Regressing Images
Regressing 24 Hours in New Orleans
Regression is a widely applied technique in machine learning. An example of a regression problem would be the prediction of the length of a salmon as a function of its age and weight. Regression analysis is a statistical process for estimating the relationships among variables. Lets have some fun with it ;-)
Experiment
A while back, Andrej Karpathy released convnetjs, a javascript based neural network library. It contains a demo which Andrej describes like this:
The demo treats the pixels of an image as a learning problem: it takes the (x,y) position on a grid and learns to predict the color at that point using regression to (r,g,b). It’s a bit like compression, since the image information is encoded in the weights of the network, but almost certainly not of practical kind :)
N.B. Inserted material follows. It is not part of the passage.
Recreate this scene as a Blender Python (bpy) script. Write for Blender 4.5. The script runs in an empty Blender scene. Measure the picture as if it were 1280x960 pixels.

This experiment test a regression based approach for video stylisation. The following video was generated using Stylize by Alec Radford. Alec extends Andrej’s implementation and uses a Random Forest Regressor. This experiment extends it to work on video. The source video is by JacksGap.
Regressing 24h in New Orleans
If the youtube video is blocked, try vimeo
Selection of results
Heavy loading times, sorry!
Selection of results: convnetJS
With bottleneck layer / dropout for extra fun.
Final thoughts
Using machine learning techniques in unusual ways is fun, generating new image styles addictive. Realtime processing might be possible using GPUs (all CPU so far). A VR version could be fascinating ;-) All results in this experiment are reproducible with the linked open-source software. If setups are to cumbersome for you, try Mario Klingemann’s related “Lowpoly Bot”.